8- Sandal Bedesteni: Kapalıçarşı’nın küçük bedesteni olan yapı yirmi kubbelidir. 16. yüzyılda artan ihtiyaçları karşılamak için inşa edilen bedesten, Kapalıçarşı’nın en önemli yapılarından biridir.

9- Cevahir Bedesteni: On beş kubbe ile örtülü bedesten, “iç bedesten” ya da “eski bedesten” olarak da isimlendirilir. Yapının hem iç kısımda hem dışarıda küçük dükkanları olduğu anlaşılmaktadır.
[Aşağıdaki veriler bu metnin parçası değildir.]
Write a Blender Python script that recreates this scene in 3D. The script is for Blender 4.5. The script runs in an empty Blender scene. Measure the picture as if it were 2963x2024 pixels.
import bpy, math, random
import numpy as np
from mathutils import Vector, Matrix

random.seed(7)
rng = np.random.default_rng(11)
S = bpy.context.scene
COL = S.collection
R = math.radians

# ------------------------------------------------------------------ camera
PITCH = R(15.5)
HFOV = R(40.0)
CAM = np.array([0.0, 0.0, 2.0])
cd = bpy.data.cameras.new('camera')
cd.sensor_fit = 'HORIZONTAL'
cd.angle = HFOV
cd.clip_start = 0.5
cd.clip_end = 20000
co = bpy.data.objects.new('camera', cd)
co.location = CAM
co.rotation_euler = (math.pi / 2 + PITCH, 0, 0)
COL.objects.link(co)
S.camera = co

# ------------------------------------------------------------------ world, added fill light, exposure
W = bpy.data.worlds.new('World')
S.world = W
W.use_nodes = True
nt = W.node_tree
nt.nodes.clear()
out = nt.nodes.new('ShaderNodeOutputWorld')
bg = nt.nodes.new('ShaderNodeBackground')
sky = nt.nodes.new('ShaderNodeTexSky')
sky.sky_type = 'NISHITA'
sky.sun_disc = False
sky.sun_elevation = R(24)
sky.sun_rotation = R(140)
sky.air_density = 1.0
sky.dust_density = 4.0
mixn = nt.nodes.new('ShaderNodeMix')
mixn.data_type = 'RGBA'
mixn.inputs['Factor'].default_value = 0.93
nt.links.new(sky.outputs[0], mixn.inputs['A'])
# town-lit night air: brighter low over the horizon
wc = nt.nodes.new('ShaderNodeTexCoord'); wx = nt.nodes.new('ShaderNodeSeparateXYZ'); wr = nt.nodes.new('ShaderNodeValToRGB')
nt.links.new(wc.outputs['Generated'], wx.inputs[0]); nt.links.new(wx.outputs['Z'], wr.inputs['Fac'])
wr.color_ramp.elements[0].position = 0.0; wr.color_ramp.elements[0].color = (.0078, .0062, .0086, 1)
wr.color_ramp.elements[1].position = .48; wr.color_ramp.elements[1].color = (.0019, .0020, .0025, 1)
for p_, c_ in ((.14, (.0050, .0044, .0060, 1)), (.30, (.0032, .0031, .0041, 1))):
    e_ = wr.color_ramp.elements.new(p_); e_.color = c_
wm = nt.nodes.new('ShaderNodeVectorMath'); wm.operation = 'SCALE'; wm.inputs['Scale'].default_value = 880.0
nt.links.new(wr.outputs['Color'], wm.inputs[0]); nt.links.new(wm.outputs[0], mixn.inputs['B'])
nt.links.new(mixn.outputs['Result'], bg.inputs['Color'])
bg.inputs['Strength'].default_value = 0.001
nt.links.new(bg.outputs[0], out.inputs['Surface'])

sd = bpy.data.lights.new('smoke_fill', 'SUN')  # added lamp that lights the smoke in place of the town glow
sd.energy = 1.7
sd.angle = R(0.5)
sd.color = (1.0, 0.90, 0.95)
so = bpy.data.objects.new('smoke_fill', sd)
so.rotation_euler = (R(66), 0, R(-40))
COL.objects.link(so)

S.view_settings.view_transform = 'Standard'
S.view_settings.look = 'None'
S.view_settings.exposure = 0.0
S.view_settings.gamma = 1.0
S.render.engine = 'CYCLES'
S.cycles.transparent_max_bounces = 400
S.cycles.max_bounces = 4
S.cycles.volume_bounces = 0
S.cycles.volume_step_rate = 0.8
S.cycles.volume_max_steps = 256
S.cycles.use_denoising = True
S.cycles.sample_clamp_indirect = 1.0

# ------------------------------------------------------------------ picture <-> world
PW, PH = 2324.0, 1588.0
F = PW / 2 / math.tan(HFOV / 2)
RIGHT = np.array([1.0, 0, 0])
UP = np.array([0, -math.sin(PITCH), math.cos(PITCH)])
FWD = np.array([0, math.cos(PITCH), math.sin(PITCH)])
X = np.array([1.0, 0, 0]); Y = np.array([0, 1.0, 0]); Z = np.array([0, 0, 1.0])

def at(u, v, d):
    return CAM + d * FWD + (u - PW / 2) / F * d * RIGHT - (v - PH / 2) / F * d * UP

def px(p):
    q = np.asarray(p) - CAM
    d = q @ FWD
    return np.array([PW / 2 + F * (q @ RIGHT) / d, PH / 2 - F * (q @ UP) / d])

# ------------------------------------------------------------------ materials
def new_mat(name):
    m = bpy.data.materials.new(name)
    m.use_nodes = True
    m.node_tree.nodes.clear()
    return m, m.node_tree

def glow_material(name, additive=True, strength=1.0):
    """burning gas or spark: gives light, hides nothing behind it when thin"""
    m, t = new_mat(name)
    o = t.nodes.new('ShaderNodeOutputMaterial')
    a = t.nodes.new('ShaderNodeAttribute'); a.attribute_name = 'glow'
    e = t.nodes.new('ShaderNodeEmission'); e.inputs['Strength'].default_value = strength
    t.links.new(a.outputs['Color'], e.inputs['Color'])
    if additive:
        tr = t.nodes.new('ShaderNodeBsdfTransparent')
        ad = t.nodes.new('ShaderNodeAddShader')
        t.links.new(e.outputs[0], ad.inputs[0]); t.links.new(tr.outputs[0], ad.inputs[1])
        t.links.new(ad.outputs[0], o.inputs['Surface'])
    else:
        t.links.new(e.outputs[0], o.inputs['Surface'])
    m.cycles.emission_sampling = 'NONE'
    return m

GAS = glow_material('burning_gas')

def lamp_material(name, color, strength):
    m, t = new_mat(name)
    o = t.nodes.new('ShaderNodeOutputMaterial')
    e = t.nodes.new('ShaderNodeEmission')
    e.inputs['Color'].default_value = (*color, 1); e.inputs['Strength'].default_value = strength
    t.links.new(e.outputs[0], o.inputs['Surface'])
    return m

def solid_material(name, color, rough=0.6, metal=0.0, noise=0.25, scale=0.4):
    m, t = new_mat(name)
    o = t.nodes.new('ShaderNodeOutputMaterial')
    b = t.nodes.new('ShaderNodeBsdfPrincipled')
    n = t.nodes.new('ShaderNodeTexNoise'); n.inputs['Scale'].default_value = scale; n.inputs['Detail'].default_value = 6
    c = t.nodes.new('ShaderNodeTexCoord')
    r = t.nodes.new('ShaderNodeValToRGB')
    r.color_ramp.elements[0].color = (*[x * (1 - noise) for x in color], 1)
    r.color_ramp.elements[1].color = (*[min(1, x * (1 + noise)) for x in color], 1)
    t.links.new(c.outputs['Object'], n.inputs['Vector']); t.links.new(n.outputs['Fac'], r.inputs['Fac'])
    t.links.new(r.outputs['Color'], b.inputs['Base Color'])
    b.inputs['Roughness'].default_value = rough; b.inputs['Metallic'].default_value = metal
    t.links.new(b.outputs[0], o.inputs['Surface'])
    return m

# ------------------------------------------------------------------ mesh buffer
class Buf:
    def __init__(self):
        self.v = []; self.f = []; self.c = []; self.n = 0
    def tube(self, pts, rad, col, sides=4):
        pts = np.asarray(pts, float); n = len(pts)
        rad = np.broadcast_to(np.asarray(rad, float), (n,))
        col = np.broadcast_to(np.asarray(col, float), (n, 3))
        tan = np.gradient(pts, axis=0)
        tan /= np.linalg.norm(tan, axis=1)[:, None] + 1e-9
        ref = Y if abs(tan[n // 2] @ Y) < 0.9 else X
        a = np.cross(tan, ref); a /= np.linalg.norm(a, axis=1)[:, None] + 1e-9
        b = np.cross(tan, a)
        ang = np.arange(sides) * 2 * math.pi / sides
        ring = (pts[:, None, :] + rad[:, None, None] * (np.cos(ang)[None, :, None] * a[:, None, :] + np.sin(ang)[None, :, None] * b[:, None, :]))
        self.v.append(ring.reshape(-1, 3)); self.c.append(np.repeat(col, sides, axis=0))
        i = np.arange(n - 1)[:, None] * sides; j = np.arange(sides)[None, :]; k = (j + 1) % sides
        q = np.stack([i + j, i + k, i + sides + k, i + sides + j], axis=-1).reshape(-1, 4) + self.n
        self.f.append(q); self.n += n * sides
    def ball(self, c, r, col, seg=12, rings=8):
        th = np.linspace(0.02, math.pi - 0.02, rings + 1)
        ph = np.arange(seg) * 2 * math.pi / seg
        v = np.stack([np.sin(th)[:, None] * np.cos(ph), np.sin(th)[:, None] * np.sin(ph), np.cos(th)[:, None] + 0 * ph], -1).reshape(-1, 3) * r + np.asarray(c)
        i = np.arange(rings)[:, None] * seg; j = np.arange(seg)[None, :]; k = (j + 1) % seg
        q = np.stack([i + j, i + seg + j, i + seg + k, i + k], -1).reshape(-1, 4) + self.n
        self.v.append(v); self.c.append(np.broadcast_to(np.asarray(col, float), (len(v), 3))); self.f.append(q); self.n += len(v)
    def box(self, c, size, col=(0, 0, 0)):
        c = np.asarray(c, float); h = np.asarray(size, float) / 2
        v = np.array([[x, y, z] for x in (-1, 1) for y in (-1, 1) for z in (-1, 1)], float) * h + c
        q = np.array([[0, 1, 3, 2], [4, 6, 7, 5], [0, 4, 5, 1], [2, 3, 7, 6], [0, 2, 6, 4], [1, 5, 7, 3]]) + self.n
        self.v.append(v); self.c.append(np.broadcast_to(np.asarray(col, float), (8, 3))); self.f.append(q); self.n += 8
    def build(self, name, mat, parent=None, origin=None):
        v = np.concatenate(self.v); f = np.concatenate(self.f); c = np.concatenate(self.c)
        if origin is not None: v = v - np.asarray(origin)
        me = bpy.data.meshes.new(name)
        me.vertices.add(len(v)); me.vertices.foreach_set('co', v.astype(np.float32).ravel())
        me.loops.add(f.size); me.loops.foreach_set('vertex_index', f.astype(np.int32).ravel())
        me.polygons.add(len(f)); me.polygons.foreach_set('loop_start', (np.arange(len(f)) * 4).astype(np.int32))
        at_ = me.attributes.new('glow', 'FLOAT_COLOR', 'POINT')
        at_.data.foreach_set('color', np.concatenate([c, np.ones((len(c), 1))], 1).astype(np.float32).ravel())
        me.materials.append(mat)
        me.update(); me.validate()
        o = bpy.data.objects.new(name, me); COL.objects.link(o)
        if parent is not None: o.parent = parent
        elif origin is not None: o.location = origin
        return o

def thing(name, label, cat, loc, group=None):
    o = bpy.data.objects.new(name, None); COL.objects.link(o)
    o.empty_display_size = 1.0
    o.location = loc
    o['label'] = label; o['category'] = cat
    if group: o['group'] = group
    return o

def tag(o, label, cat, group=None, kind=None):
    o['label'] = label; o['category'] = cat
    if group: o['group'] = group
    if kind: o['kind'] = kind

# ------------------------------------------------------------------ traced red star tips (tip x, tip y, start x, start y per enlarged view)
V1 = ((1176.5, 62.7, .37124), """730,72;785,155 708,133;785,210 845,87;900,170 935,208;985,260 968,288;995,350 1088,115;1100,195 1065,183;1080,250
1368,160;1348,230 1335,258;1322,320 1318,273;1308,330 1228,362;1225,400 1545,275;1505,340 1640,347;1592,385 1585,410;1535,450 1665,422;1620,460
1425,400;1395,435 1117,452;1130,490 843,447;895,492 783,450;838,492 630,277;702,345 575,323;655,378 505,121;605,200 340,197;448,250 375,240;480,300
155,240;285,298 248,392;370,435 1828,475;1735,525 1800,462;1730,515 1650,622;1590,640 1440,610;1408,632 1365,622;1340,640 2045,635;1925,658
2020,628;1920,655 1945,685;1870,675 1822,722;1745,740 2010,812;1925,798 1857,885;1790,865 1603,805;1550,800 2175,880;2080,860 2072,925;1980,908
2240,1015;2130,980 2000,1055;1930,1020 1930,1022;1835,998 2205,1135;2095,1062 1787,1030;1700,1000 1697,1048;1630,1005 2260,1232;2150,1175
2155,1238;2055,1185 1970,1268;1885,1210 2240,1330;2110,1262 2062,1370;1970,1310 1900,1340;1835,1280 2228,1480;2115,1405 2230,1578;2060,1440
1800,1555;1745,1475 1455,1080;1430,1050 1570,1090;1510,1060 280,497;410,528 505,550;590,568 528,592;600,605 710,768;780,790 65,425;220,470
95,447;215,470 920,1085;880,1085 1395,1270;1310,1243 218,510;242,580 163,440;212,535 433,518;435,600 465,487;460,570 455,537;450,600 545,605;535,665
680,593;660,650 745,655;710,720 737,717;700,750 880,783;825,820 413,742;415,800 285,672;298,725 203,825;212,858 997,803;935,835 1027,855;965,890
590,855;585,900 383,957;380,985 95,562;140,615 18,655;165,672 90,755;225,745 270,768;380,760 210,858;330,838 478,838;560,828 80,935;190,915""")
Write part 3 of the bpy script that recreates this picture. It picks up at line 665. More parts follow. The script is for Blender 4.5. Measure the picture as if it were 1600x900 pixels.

Fatih tarafından 1481’den önce inşa ettirildi.

10- Çuhacılar Hanı: 18. yüzyılda Nevşehirli Damat İbrahim Paşa tarafından inşa ettirilen han çuhacı esnafı ve idarecileri için tasarlanmıştı. Çuha üretimi yapan esnaf loncası da bu handa görev yapıyordu. Yangın ve depremlerde zarar gören yapı zamanla ciddi değişikliklere uğradı.